## Goal of the exercise
Verbatim output of all the material below is required.

## Source excerpt
--- BEGIN ---
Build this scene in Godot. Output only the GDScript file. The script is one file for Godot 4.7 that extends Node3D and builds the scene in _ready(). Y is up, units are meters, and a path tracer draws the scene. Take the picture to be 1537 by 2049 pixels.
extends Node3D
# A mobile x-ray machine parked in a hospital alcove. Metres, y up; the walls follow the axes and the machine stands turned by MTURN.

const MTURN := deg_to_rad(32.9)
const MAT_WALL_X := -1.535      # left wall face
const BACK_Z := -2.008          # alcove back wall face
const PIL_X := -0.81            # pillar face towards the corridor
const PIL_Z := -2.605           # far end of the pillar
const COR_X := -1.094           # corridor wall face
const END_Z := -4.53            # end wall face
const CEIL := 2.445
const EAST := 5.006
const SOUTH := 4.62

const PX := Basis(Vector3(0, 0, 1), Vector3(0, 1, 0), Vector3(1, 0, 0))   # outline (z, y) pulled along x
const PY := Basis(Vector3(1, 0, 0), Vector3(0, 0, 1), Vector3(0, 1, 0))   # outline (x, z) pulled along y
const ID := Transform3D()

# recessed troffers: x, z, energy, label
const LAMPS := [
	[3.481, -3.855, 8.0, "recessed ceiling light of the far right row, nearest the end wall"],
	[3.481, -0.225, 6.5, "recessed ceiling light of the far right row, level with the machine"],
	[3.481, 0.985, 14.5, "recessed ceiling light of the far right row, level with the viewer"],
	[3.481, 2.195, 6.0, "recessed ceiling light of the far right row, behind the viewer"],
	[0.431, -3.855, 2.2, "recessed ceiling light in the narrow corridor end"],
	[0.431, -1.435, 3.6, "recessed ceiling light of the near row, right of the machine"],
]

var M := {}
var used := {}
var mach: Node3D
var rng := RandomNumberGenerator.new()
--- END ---
## Answer to the exercise
Build this scene in Godot. Output only the GDScript file. The script is one file for Godot 4.7 that extends Node3D and builds the scene in _ready(). Y is up, units are meters, and a path tracer draws the scene. Take the picture to be 1537 by 2049 pixels.
extends Node3D
# A mobile x-ray machine parked in a hospital alcove. Metres, y up; the walls follow the axes and the machine stands turned by MTURN.

const MTURN := deg_to_rad(32.9)
const MAT_WALL_X := -1.535      # left wall face
const BACK_Z := -2.008          # alcove back wall face
const PIL_X := -0.81            # pillar face towards the corridor
const PIL_Z := -2.605           # far end of the pillar
const COR_X := -1.094           # corridor wall face
const END_Z := -4.53            # end wall face
const CEIL := 2.445
const EAST := 5.006
const SOUTH := 4.62

const PX := Basis(Vector3(0, 0, 1), Vector3(0, 1, 0), Vector3(1, 0, 0))   # outline (z, y) pulled along x
const PY := Basis(Vector3(1, 0, 0), Vector3(0, 0, 1), Vector3(0, 1, 0))   # outline (x, z) pulled along y
const ID := Transform3D()

# recessed troffers: x, z, energy, label
const LAMPS := [
	[3.481, -3.855, 8.0, "recessed ceiling light of the far right row, nearest the end wall"],
	[3.481, -0.225, 6.5, "recessed ceiling light of the far right row, level with the machine"],
	[3.481, 0.985, 14.5, "recessed ceiling light of the far right row, level with the viewer"],
	[3.481, 2.195, 6.0, "recessed ceiling light of the far right row, behind the viewer"],
	[0.431, -3.855, 2.2, "recessed ceiling light in the narrow corridor end"],
	[0.431, -1.435, 3.6, "recessed ceiling light of the near row, right of the machine"],
]

var M := {}
var used := {}
var mach: Node3D
var rng := RandomNumberGenerator.new()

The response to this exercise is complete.